Buck highlighted innovations in Nvidia’s server architecture, emphasizing copper-based NVLink interconnects within racks for exceptional bandwidth and power efficiency. The company’s plans include scaling GPU counts from 72 per rack today to prototypes supporting 576 GPUs interconnected via dual-layer NVLink switches, with architectures capable of pushing toward 1,152 GPUs, anticipating future AI model demands.

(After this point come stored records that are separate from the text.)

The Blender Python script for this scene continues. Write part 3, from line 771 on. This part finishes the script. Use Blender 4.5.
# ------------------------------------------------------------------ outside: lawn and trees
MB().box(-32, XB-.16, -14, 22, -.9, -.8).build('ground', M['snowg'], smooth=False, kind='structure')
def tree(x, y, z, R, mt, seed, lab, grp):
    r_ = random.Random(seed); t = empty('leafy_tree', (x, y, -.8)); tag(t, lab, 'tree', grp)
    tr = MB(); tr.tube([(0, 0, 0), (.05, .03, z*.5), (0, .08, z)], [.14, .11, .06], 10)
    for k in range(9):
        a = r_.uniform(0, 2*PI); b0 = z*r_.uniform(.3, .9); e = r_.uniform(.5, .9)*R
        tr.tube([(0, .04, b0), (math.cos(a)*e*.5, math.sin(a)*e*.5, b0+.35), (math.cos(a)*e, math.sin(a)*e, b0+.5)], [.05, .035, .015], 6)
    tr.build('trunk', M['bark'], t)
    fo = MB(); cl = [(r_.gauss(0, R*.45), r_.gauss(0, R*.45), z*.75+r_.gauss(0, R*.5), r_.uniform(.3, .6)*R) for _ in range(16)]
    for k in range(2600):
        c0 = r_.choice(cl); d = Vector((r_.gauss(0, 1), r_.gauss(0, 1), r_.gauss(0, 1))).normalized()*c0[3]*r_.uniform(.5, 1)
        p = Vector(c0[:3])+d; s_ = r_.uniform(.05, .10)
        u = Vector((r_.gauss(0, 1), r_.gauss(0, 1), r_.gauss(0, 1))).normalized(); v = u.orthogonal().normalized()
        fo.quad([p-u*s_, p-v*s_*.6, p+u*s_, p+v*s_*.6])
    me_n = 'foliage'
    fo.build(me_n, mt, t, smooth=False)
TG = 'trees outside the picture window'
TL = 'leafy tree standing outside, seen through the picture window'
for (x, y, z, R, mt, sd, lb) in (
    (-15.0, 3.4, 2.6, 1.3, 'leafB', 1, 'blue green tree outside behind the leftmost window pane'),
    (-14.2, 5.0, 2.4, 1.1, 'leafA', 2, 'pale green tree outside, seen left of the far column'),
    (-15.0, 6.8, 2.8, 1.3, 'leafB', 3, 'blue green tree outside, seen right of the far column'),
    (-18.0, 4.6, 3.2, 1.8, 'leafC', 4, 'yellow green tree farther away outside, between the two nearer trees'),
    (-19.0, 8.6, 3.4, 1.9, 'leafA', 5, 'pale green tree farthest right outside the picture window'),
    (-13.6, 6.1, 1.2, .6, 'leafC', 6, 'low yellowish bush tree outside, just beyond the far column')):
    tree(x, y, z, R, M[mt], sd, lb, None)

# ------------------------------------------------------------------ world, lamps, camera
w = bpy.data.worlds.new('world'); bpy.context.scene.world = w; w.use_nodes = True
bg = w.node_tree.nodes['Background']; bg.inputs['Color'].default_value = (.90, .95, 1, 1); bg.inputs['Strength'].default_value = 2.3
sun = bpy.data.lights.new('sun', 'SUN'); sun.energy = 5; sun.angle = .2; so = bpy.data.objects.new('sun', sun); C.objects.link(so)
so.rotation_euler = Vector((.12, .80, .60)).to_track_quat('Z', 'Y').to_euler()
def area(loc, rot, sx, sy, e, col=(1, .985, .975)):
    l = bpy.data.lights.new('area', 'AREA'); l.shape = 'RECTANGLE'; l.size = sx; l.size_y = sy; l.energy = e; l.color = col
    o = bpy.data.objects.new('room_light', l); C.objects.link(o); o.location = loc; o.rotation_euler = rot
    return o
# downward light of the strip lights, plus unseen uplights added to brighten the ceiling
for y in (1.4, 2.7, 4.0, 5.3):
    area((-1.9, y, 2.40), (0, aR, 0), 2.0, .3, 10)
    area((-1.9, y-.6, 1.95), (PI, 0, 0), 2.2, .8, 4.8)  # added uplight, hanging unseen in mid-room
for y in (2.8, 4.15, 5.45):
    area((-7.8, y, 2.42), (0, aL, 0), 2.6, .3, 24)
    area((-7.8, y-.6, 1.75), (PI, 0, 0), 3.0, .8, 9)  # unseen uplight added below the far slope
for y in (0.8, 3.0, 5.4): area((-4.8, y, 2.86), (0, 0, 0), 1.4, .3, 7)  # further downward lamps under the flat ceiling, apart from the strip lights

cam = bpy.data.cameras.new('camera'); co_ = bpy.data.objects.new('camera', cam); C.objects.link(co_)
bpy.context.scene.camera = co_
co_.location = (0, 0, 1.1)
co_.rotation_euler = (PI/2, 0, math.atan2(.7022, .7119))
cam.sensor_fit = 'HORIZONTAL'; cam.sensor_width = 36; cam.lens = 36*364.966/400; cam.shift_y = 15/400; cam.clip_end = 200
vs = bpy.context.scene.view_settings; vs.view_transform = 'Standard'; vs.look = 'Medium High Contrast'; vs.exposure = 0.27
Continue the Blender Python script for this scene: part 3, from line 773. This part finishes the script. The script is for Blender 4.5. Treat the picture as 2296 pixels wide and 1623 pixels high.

Software optimizations critical to Nvidia’s AI performance gains

Software remains a critical competitive advantage; Buck disclosed efforts optimizing AI models like DeepSeek through extensive GPU-hour simulations and software kernel tuning. These optimizations provided up to 4x speed improvements on existing GPUs without new hardware. The investment in software underscores Nvidia’s belief that chip speed alone doesn’t guarantee AI performance; system-wide orchestration and software innovation are equally important to unlock true gains.